Exercise: From the line containing "(.085, .070, .040))" down to the last line of the material, return those lines verbatim and only those.

Information shown:
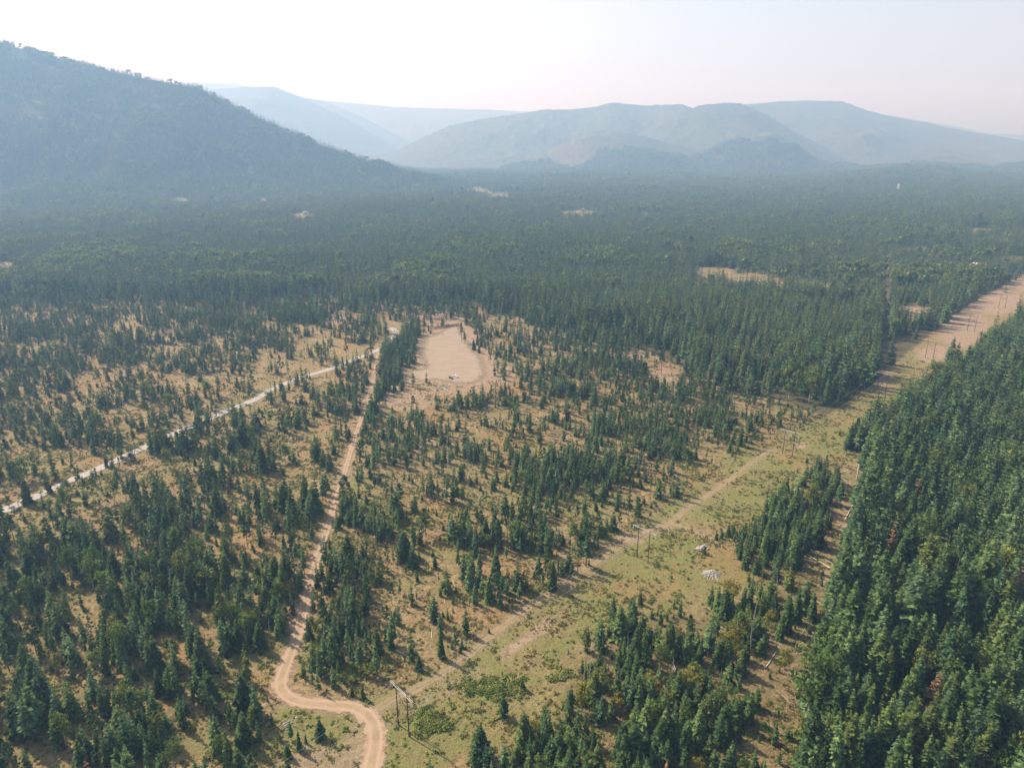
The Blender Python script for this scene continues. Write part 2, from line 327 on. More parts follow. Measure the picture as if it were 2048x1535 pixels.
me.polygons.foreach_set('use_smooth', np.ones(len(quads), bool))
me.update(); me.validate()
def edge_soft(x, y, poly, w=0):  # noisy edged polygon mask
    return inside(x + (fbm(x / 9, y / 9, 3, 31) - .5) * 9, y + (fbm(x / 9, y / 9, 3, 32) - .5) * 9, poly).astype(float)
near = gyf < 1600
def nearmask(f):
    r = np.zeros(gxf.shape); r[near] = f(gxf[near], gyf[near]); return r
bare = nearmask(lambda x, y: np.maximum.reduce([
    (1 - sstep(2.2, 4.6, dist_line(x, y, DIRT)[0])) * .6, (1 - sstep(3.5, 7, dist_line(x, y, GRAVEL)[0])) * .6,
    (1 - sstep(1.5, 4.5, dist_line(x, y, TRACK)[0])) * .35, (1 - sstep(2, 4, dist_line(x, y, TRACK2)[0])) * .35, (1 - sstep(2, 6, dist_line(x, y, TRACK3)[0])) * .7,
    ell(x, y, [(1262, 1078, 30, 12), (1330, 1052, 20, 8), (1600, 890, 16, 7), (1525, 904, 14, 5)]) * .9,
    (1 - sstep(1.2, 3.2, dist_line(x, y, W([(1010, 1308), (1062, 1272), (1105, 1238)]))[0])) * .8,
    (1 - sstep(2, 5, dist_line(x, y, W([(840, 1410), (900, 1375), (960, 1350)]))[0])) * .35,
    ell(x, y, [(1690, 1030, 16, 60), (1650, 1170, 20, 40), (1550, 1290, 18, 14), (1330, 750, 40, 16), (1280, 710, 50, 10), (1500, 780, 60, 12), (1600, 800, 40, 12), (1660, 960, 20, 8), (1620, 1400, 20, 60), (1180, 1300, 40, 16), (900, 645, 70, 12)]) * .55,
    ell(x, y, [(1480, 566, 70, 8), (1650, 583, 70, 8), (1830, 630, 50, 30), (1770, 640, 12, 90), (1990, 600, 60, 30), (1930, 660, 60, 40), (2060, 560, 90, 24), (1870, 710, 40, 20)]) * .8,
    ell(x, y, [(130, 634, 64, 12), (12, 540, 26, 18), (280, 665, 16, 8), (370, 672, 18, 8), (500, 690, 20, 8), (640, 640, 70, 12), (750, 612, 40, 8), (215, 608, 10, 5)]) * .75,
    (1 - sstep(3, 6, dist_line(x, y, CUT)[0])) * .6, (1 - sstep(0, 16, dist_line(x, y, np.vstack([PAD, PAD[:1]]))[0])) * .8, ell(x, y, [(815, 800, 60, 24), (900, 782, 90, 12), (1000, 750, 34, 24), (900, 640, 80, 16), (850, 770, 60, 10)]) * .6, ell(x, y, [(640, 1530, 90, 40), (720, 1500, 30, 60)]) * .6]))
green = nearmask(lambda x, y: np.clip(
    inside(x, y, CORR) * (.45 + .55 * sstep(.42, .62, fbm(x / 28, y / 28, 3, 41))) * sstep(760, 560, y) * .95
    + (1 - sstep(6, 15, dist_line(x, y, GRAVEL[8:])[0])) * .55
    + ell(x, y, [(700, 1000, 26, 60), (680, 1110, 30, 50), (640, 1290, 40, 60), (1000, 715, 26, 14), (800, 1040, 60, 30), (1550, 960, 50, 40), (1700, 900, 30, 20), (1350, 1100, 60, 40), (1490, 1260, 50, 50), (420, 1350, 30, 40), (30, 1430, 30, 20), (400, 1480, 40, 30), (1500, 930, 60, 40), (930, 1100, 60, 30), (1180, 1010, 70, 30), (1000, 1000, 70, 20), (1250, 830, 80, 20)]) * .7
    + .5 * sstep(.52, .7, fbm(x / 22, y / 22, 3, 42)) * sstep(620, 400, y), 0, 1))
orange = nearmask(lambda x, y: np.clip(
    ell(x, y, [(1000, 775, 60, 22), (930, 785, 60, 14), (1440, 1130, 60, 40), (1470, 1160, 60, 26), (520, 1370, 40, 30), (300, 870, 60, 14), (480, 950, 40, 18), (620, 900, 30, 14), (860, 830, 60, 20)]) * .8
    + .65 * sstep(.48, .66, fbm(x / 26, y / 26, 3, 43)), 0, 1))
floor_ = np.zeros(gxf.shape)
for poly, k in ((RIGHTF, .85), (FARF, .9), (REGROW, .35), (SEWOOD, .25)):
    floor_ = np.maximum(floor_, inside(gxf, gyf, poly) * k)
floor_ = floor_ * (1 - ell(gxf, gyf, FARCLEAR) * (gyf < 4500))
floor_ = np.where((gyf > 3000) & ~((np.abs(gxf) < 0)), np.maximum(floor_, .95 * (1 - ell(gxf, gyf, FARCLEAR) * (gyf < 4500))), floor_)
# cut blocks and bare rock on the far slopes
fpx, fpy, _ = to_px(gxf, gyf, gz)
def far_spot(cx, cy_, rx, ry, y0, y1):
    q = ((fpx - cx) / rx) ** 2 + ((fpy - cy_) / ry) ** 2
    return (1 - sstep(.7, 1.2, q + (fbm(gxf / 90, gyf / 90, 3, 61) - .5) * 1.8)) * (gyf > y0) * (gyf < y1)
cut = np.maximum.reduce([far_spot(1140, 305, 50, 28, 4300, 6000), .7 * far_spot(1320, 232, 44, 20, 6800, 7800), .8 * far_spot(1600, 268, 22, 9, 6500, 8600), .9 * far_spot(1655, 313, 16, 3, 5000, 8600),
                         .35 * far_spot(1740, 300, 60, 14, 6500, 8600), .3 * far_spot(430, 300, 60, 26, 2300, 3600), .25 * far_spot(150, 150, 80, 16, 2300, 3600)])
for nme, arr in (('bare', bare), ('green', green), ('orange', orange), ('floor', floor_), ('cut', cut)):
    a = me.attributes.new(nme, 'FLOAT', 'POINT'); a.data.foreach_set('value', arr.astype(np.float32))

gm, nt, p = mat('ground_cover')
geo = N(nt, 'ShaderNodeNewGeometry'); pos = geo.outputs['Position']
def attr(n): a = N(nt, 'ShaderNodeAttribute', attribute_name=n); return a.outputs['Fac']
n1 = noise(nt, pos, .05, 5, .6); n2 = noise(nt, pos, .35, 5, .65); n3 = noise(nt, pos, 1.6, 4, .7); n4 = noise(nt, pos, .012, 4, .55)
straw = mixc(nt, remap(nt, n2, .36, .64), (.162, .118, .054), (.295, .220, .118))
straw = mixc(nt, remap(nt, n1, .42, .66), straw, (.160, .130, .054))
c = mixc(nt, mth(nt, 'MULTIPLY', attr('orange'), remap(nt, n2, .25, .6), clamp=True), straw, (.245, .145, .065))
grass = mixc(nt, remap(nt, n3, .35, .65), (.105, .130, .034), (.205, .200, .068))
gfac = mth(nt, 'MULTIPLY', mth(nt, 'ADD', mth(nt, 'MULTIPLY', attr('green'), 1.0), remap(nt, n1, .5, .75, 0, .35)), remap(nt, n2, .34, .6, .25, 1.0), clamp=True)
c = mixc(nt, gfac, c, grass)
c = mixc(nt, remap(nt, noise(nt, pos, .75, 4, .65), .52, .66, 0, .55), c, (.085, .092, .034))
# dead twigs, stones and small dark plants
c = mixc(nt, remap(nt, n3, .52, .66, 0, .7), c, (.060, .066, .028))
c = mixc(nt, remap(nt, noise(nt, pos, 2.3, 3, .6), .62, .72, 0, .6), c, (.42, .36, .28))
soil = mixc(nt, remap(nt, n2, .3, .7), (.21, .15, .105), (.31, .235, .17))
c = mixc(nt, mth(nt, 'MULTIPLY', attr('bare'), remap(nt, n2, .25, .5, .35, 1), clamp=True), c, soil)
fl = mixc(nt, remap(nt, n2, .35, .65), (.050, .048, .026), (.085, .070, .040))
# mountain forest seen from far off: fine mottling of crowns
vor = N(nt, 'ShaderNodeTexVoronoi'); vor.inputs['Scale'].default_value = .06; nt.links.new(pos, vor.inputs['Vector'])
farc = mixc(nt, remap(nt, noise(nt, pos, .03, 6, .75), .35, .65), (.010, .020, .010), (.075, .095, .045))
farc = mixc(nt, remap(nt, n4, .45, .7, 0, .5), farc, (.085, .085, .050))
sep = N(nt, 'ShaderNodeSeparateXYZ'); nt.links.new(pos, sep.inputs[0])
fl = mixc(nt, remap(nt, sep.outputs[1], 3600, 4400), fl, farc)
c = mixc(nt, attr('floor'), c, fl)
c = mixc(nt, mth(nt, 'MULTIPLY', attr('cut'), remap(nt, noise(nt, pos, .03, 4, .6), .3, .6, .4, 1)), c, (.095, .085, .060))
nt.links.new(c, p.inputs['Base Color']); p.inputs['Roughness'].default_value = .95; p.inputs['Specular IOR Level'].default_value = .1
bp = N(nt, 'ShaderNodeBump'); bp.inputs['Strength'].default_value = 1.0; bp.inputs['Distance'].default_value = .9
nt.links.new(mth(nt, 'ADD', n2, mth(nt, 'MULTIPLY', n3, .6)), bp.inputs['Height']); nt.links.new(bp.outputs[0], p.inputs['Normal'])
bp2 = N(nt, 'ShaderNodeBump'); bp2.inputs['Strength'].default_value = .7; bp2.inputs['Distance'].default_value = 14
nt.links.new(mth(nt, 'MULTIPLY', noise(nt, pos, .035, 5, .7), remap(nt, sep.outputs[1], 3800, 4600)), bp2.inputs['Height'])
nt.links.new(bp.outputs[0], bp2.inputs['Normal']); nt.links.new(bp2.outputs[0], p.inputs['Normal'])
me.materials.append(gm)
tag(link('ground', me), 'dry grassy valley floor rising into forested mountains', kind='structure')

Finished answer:
fl = mixc(nt, remap(nt, n2, .35, .65), (.050, .048, .026), (.085, .070, .040))
# mountain forest seen from far off: fine mottling of crowns
vor = N(nt, 'ShaderNodeTexVoronoi'); vor.inputs['Scale'].default_value = .06; nt.links.new(pos, vor.inputs['Vector'])
farc = mixc(nt, remap(nt, noise(nt, pos, .03, 6, .75), .35, .65), (.010, .020, .010), (.075, .095, .045))
farc = mixc(nt, remap(nt, n4, .45, .7, 0, .5), farc, (.085, .085, .050))
sep = N(nt, 'ShaderNodeSeparateXYZ'); nt.links.new(pos, sep.inputs[0])
fl = mixc(nt, remap(nt, sep.outputs[1], 3600, 4400), fl, farc)
c = mixc(nt, attr('floor'), c, fl)
c = mixc(nt, mth(nt, 'MULTIPLY', attr('cut'), remap(nt, noise(nt, pos, .03, 4, .6), .3, .6, .4, 1)), c, (.095, .085, .060))
nt.links.new(c, p.inputs['Base Color']); p.inputs['Roughness'].default_value = .95; p.inputs['Specular IOR Level'].default_value = .1
bp = N(nt, 'ShaderNodeBump'); bp.inputs['Strength'].default_value = 1.0; bp.inputs['Distance'].default_value = .9
nt.links.new(mth(nt, 'ADD', n2, mth(nt, 'MULTIPLY', n3, .6)), bp.inputs['Height']); nt.links.new(bp.outputs[0], p.inputs['Normal'])
bp2 = N(nt, 'ShaderNodeBump'); bp2.inputs['Strength'].default_value = .7; bp2.inputs['Distance'].default_value = 14
nt.links.new(mth(nt, 'MULTIPLY', noise(nt, pos, .035, 5, .7), remap(nt, sep.outputs[1], 3800, 4600)), bp2.inputs['Height'])
nt.links.new(bp.outputs[0], bp2.inputs['Normal']); nt.links.new(bp2.outputs[0], p.inputs['Normal'])
me.materials.append(gm)
tag(link('ground', me), 'dry grassy valley floor rising into forested mountains', kind='structure')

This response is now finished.